We awoke to howling winds as we headed south toward the Lemaire Channel. Spindrift rippled off the surrounding peaks and the wind whistled around the contours of National Geographic Explorer’s bridge. The conditions were not looking good for making it through the narrow, 11km-long channel. It was rumored that the channel was full of pack ice and passage would be difficult. As we approached the entrance, the line of white ice could be seen clearly in the distance, but it was not thick enough to stop our progress.
As we continued through one of the most photographic areas of the Antarctic Peninsula, we passed by ice floes covered with lounging crabeater seals and were escorted by an assortment of Antarctic birds—giant petrels, kelp gulls, skuas, and the beautiful snow petrel. And just ahead: a large group of pack ice-hunting killer whales!
They had just made a kill, as there was a congregation of birds on the surface above them, foraging on the scraps. As the killers continued along the channel in front of us, they spy hopped and investigated all the seals on nearby floes. Large Type B killer whales predominantly eat Weddell seals, but they’ll take the occasional crabeater. As we watched, it seemed most of us were rooting for the predator.
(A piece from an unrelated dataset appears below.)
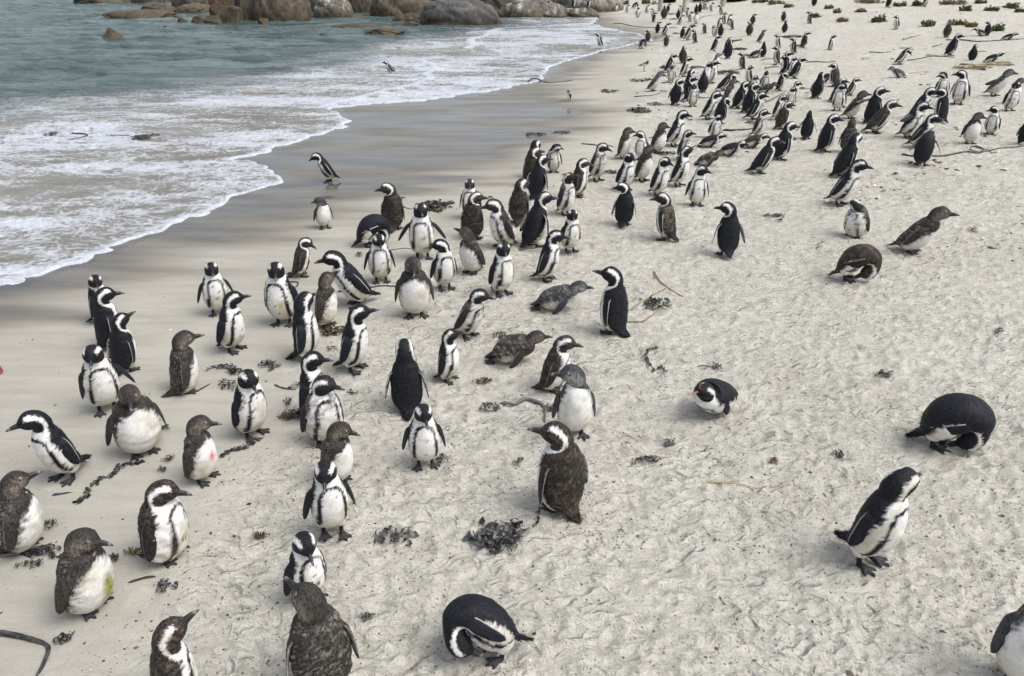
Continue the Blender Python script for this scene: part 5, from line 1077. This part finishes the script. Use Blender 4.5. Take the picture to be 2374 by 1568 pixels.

In the afternoon, we arrived at Neko Harbor for our first continental landing and gentoo colony. It was a landing well-earned, as most of us were soaked from the large swells and gusting wind on the shuttle. We then had to scramble over icy blocks to get to the beach. It was completely worth it. A short hiking path—that we shared with transiting penguins—brought us to an overlook from which we had a view of a beautiful glacier. Today was truly magical. It’s difficult to imagine how tomorrow might top it.